I can’t avoid it though. I need to do it. For Dad. For my boys. For me.
I’ll let you know how it goes.
I have been on a journey in the last year and a bit to try to better my relationship with my Dad. Just lotsa little things like hugs, my Dad used to barely give me a descent hug, kinda like he wasn’t sure or comfortable hugging me for more than 1 sec. But in more recent times I now get longer hugs, not long hugs but at least a decent hug, a big thing for me cause I really like hugs. Also when I talk to my dad, mostly on the phone, to try to talk about something other than sports, something more real about our lives is hard, and getting better but gotta keep working at it.

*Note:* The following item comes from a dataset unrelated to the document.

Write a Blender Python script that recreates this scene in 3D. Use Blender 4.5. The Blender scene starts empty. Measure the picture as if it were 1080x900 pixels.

Firstly thankyou for the blogs on this book. I know it’s about father/son relationships, but i guess some of it has re-enforced father/daughter relationships in how no matter who our dad is or what he’s like, he’s still our father and has a huge impact on our lives whether we acknowledge it or not. It’s nice to know other people(even pastors)struggle to have that intimacy with their father that they so desire. i personally find it scary too and have set up false assumptions about my father too. Things have been getting a little better too as he starts to realise his little girl IS growing up, and there are more hugs there like you and your father Johnman. so yes slowly my relationship with my father is changing too. You would think being Christians should make it easier and also faith in particular would be easier to talk about, but that’s not my experience….yet.
You never stop challenging me Matt!!
Thankyou for your honesty in your blogs, but this blog in particular! God’s gonna use this website! He already is!!!
The whole father-son relationship would appear to be such a “fix-all” for pastors in the same way that the old “reset and start again” is such a wonderful tool for help desk operators (I speak from experience)
The truth is that all relationships need improving.
Quality time for guys is a key for all relationships and is almost certainly the source of some real angst for these guys who feel they didn’t get the relationship they wanted with their fathers/sons.
Once you get over the hump of being able to spend good “quiet time” together, friendship with dad can be done. I will say I have a good friendship with Dad without getting too mushy or touchy-feely.
We can discuss most things, we stuff up and have to ask each other forgiveness. I’m still living under the same roof so that’s an interesting social dynamic. It’ll probably be different when I move out - absence makes the heart grow fonder…perhaps.
I don’t know what it’s like having a son, I would love to have that experience some day.
Thanks for you thoughts Lucas. A few have questioned the weight that Biddulph places on the father/son relationship. And were I to do a job other than what i do know, I reckon I would question it too. But it is amazing how a poor relationship with Dad has contributed to messing up the lives of some of the guys I see.
Having said that, there are many ‘miracles’ who have atrocious examples of fathers but turn out really well balanced.
At the end of the day, I guess you simply can’t find neat little categories that will describe everyone perfectly.